Contextual Advertising Strategies for Marketing Financial Services
Consumer’s banking behaviours have changed in recent years, with most generations now embracing digital banking. In fact, RFi Group research found that 71% of consumers globally are now using digital banking channels weekly—a 3% year over year increase. This shift to digital banking means that strategies for marketing financial services are evolving, too.
This rise of digital banking has mirrored the growing consumer habit of seeking information online before making a purchase. This means there’s no better time than now for marketers to use digital advertising for finance campaigns. And with consumers spending time researching online, there is growing value in aligning marketing messaging with the content that consumers are reading about.
Contextual Advertising for Marketing Financial Services
Finance marketers can tap into this consumer behaviour by leveraging contextual targeting to target users based on the environment in which an ad appears. This strategy places focus on the consumer’s current frame of mind to show an ad that is hyper relevant.
Contextual targeting is different from behavioural targeting because behavioural relies on a user’s past actions to understand the kind of purchase they are likely to make. Instead, contextual uses algorithms to target ad placements based on keywords, website content, and other metadata.
Understand Your Customer’s Journey
Finance is differentiated from other categories, like consumer packaged goods, because consumers don’t tend to switch between financial products and services frequently. Therefore, when marketing financial services it’s important to understand your customer’s journey so that you can not only capture new clients, but nurture your existing client base. Nurturing will help increase customer loyalty and satisfaction so that you can increase customer lifetime value (CLV).

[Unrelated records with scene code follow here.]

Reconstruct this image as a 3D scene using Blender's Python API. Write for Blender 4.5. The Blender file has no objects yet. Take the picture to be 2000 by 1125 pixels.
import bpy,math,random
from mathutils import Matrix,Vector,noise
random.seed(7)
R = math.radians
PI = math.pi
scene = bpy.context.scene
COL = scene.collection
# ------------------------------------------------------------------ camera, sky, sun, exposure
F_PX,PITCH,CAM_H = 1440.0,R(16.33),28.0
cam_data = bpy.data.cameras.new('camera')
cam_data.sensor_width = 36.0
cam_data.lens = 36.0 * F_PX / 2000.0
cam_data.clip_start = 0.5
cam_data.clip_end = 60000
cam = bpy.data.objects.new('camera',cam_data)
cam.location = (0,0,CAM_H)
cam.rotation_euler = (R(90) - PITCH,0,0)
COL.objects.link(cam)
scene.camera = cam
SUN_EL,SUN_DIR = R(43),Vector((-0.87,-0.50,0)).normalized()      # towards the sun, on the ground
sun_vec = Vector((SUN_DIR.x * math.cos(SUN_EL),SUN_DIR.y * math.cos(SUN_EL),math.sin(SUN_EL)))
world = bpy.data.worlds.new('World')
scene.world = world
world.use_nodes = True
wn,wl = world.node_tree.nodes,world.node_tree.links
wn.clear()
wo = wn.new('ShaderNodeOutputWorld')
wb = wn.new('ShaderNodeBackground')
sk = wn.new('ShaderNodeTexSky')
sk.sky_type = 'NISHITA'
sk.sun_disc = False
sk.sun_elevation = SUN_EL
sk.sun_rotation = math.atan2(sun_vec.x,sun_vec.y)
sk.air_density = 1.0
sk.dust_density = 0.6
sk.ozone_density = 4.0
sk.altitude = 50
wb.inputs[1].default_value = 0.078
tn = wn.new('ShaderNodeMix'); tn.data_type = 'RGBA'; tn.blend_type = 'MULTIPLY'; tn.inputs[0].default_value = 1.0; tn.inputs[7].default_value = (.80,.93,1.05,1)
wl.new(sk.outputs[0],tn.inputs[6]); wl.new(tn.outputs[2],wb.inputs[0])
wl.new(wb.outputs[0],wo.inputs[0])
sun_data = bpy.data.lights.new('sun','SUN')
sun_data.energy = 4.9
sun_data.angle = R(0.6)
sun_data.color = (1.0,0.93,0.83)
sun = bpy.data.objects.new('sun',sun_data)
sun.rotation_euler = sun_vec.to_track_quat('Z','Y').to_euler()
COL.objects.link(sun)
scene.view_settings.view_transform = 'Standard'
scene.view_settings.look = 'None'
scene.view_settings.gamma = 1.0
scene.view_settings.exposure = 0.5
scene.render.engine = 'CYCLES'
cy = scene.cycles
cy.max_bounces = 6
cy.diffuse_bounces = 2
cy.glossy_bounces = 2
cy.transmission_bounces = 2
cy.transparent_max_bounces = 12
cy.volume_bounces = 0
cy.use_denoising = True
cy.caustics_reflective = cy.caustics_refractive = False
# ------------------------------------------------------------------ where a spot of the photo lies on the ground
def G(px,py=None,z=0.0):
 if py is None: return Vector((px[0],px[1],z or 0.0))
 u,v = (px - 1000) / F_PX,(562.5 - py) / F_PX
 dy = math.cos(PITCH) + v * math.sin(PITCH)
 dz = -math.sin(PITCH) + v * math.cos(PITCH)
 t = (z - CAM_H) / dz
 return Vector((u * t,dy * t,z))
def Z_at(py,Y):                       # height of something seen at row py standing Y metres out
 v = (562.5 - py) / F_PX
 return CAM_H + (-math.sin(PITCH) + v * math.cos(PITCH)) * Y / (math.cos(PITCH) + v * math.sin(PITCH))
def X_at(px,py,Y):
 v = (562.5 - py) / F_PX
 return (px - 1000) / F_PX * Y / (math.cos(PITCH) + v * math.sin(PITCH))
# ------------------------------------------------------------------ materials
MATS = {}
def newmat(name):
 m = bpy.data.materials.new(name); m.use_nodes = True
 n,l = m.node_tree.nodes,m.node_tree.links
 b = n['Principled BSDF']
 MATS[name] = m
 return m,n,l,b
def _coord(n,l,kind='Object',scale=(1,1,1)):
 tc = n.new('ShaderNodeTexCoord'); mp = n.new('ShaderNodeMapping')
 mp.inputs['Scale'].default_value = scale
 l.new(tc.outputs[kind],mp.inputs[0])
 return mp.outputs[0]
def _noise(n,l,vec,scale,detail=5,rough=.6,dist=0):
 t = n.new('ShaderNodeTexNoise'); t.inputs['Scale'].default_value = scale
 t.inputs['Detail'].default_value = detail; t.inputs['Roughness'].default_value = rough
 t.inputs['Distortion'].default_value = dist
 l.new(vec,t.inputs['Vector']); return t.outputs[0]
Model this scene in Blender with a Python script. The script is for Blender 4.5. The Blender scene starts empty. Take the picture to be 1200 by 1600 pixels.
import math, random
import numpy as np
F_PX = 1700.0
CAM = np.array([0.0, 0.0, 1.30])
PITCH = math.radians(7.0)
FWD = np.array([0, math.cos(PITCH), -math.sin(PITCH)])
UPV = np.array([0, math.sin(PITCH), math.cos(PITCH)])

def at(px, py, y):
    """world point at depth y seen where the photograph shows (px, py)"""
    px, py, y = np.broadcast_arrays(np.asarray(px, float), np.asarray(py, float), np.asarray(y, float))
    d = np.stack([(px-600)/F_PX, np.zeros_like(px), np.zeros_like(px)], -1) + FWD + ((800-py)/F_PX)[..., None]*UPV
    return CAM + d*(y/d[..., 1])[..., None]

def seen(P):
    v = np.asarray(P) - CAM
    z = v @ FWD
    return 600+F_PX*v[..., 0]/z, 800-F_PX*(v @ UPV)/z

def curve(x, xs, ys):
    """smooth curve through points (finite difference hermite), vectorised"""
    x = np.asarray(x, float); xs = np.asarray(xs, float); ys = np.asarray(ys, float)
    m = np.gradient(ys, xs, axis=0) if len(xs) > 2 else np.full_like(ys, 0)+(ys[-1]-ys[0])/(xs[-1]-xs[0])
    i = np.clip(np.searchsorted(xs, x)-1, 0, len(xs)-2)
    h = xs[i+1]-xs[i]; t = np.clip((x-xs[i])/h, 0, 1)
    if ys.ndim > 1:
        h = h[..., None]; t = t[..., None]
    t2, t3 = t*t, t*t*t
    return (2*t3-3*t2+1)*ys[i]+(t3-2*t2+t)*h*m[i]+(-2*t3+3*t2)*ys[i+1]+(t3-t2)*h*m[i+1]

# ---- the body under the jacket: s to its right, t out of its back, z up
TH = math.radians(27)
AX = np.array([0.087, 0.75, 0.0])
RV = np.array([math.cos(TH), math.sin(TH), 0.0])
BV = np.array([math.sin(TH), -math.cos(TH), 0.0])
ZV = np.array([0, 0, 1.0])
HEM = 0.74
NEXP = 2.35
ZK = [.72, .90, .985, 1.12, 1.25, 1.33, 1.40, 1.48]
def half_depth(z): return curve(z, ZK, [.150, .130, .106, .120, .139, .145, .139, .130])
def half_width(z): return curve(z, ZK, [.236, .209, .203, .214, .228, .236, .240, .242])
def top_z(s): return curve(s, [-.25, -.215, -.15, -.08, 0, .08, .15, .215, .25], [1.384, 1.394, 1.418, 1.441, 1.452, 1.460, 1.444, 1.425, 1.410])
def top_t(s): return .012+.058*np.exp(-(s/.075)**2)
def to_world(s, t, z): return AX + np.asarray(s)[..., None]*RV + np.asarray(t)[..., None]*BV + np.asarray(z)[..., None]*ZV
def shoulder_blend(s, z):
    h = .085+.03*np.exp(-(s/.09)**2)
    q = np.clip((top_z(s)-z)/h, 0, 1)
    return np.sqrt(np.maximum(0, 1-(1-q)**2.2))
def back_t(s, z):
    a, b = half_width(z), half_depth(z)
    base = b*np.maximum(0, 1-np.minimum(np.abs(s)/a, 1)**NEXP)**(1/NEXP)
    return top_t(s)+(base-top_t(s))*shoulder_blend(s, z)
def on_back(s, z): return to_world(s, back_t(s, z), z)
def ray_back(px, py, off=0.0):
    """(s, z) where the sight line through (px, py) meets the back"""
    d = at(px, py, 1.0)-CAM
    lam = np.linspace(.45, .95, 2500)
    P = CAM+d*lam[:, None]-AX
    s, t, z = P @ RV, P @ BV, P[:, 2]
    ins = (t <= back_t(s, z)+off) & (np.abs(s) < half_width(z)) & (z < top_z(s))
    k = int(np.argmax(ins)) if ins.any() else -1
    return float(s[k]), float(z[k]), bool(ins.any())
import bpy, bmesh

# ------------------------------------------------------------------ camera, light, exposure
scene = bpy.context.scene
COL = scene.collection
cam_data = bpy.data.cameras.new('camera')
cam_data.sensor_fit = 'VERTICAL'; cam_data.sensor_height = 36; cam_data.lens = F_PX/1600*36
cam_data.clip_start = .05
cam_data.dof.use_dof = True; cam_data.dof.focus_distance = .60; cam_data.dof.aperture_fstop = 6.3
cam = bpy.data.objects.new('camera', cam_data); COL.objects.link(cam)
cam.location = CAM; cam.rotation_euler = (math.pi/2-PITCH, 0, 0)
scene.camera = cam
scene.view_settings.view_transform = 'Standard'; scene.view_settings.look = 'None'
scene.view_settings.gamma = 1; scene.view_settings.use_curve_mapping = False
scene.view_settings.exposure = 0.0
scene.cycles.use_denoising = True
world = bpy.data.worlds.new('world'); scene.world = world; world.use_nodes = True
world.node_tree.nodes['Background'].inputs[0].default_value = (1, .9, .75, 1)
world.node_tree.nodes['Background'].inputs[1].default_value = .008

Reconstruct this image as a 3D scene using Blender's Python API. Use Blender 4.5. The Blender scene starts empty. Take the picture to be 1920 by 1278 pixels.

The customer journey tells you how your customers go from awareness and consideration to conversion and evaluation. This insight into your customer’s frame of mind is exactly what you need to effectively target using contextual advertising. Finance marketers can use their understanding of touch points to make sure that contextually placed ads reach consumers at the right moment.
For example, if you’re selling an education savings plan, you might target content that is relevant to users who are new parents. Seeing an ad for an education savings plan while reading a blog about baby development will encourage a parent to think about that long-term investment’s value for their child’s future.
Since their child is still young, they may not be ready to start an education savings plan, but the ad has created that first touch point in the consideration stage. With a clear understanding of the customer’s touch points, retail banks can make meaningful connections with potential consumers, and nurture existing ones.
Reach Consumers Based on Life Stage
There’s a broad variety and range of finance products and services, from chequing accounts for first time bankers, to credit cards, mortgages, and retirement savings plans. This broad range of products means the audience for financial products is diverse, and therefore, your campaign targeting should be diverse, too. You can use contextual targeting to reach these diverse audiences based on stage of life.
Many milestones in life, like starting school, getting married, or having a child, correlate with specific financial products. Look to your customer profiles to understand what stage of life your ideal customer may be in, and target them accordingly. For example, a student starting university might be looking for their first credit card, or a couple that’s just gotten married might be looking to purchase their first home. You can leverage contextual targeting to place ads on pages that your target audience will likely be looking at online.
A recently married couple may start browsing articles that cover “steps for buying your first home” or “how to qualify for a mortgage.” With contextual advertising, you can place ads for your mortgage products on those pages so they reach an audience that is in a receptive frame of mind. In another scenario, a bank might want to attract more students to their student chequing account. That bank could implement contextual advertising to target content that is popular amongst university-aged students.
Get Started With Contextual Advertising
With contextual advertising, finance marketers can ensure they are reaching the right audiences, in the right frame of mind. By evaluating your customer’s journey, you can pinpoint the stage of life that your target audience is in, and use contextual advertising to reach them as they prepare for, or are in the midst of, a life milestone.
There are other benefits, too. Contextual advertising isn’t constrained by privacy legislation because it doesn’t collect or use information about users. And, since contextual advertising campaigns are served programmatically, you can use many different formats to serve your ads like native, display and video, and you can review real-time metrics and optimize for maximum performance.